» **Written problem**: Retype, exactly as written, every line from the one containing "Generate a Blender" down to the one containing "return [tuple(float(t) for", including both, and nothing else.

» **Given records**:
:::

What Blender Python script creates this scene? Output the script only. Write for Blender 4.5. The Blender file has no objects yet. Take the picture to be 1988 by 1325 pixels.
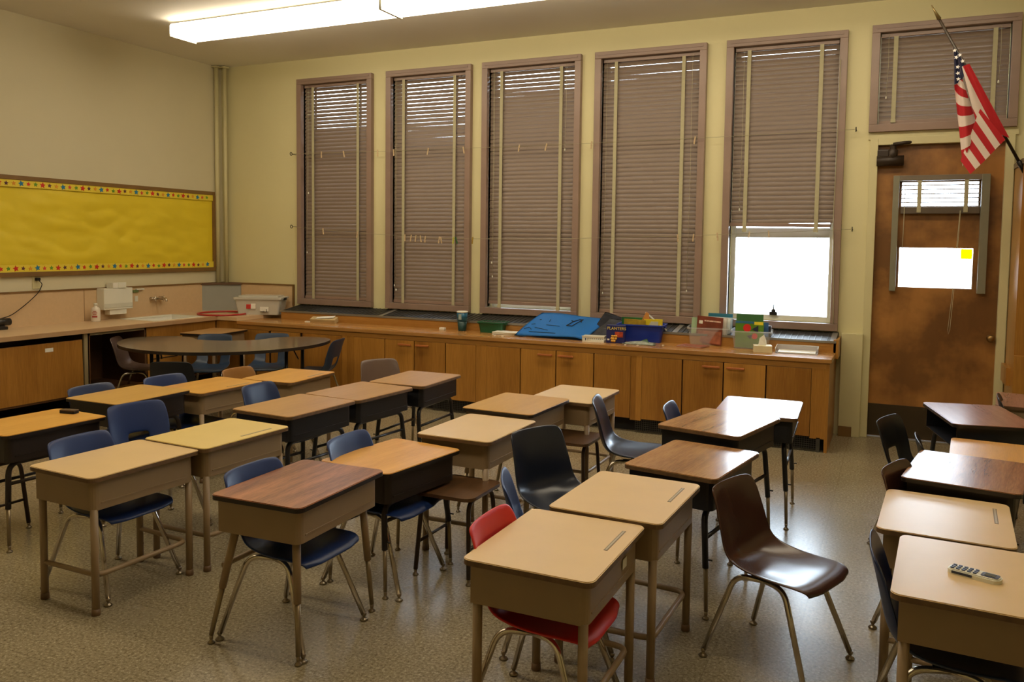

:::

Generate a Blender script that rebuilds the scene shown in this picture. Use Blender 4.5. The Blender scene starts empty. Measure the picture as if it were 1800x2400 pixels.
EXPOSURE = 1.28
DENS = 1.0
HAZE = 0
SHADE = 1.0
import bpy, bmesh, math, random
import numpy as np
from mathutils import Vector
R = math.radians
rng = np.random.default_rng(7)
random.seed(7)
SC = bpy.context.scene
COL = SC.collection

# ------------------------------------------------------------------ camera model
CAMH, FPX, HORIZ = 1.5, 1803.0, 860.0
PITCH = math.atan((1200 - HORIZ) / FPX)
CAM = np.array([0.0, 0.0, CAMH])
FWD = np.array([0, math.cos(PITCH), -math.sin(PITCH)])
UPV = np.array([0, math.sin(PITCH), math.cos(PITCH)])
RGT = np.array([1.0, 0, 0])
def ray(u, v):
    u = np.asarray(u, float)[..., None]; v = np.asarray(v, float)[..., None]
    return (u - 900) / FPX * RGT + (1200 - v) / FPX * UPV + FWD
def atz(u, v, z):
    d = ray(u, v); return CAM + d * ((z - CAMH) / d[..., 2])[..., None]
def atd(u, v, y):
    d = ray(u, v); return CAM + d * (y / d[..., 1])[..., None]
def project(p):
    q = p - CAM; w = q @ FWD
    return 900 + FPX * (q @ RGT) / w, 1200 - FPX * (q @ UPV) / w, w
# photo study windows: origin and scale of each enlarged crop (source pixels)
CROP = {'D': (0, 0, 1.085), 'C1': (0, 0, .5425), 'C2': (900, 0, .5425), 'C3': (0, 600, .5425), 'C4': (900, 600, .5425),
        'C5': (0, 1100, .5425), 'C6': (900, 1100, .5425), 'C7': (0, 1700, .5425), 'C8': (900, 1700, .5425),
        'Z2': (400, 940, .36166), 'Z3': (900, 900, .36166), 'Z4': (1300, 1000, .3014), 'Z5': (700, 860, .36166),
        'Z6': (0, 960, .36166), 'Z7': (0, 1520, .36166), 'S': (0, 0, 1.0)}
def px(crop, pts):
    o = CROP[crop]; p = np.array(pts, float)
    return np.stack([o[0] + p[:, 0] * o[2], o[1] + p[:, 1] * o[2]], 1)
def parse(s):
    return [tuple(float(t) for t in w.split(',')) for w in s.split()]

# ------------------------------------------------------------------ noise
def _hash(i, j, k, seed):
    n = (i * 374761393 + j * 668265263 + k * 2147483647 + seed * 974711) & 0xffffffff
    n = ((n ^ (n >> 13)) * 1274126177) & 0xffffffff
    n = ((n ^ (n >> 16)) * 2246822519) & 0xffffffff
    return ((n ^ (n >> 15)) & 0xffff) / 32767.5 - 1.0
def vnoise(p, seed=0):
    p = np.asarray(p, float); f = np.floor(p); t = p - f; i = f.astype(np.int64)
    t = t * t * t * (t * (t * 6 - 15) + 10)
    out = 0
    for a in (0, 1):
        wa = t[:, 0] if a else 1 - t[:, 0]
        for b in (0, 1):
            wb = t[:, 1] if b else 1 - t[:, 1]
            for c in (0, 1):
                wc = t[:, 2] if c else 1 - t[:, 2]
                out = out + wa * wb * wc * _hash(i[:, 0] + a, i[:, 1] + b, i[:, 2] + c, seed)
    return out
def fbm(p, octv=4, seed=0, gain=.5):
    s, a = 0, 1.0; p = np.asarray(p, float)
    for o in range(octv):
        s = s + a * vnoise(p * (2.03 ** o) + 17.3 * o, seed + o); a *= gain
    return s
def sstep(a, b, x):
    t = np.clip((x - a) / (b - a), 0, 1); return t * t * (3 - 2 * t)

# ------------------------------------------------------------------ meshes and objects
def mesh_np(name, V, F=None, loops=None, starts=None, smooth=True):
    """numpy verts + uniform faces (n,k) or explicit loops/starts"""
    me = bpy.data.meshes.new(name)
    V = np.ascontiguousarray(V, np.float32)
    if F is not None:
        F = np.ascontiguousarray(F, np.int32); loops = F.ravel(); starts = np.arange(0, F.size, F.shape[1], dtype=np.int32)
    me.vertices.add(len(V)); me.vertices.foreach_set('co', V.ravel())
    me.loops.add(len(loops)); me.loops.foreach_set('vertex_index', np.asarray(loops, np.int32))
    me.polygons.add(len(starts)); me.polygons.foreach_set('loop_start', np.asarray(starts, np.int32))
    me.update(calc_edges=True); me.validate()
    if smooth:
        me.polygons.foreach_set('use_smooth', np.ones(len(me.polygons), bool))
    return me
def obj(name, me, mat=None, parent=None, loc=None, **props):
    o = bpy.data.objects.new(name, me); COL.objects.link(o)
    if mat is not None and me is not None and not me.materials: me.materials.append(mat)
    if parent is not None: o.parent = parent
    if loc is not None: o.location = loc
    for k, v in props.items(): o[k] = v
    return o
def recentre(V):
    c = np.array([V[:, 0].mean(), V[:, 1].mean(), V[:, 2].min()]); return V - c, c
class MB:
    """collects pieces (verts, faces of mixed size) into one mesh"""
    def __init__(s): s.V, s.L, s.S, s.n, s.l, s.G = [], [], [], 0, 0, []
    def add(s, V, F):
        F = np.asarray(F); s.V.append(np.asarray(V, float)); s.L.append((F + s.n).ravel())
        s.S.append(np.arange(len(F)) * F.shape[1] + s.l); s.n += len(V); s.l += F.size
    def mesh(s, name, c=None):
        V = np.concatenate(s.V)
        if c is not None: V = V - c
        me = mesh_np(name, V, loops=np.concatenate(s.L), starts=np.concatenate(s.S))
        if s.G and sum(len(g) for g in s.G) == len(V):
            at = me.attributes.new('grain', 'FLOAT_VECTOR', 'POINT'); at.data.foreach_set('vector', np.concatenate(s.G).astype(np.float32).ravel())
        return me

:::

» **Reply to the task**:
Generate a Blender script that rebuilds the scene shown in this picture. Use Blender 4.5. The Blender scene starts empty. Measure the picture as if it were 1800x2400 pixels.
EXPOSURE = 1.28
DENS = 1.0
HAZE = 0
SHADE = 1.0
import bpy, bmesh, math, random
import numpy as np
from mathutils import Vector
R = math.radians
rng = np.random.default_rng(7)
random.seed(7)
SC = bpy.context.scene
COL = SC.collection

# ------------------------------------------------------------------ camera model
CAMH, FPX, HORIZ = 1.5, 1803.0, 860.0
PITCH = math.atan((1200 - HORIZ) / FPX)
CAM = np.array([0.0, 0.0, CAMH])
FWD = np.array([0, math.cos(PITCH), -math.sin(PITCH)])
UPV = np.array([0, math.sin(PITCH), math.cos(PITCH)])
RGT = np.array([1.0, 0, 0])
def ray(u, v):
    u = np.asarray(u, float)[..., None]; v = np.asarray(v, float)[..., None]
    return (u - 900) / FPX * RGT + (1200 - v) / FPX * UPV + FWD
def atz(u, v, z):
    d = ray(u, v); return CAM + d * ((z - CAMH) / d[..., 2])[..., None]
def atd(u, v, y):
    d = ray(u, v); return CAM + d * (y / d[..., 1])[..., None]
def project(p):
    q = p - CAM; w = q @ FWD
    return 900 + FPX * (q @ RGT) / w, 1200 - FPX * (q @ UPV) / w, w
# photo study windows: origin and scale of each enlarged crop (source pixels)
CROP = {'D': (0, 0, 1.085), 'C1': (0, 0, .5425), 'C2': (900, 0, .5425), 'C3': (0, 600, .5425), 'C4': (900, 600, .5425),
        'C5': (0, 1100, .5425), 'C6': (900, 1100, .5425), 'C7': (0, 1700, .5425), 'C8': (900, 1700, .5425),
        'Z2': (400, 940, .36166), 'Z3': (900, 900, .36166), 'Z4': (1300, 1000, .3014), 'Z5': (700, 860, .36166),
        'Z6': (0, 960, .36166), 'Z7': (0, 1520, .36166), 'S': (0, 0, 1.0)}
def px(crop, pts):
    o = CROP[crop]; p = np.array(pts, float)
    return np.stack([o[0] + p[:, 0] * o[2], o[1] + p[:, 1] * o[2]], 1)
def parse(s):
    return [tuple(float(t) for t in w.split(',')) for w in s.split()]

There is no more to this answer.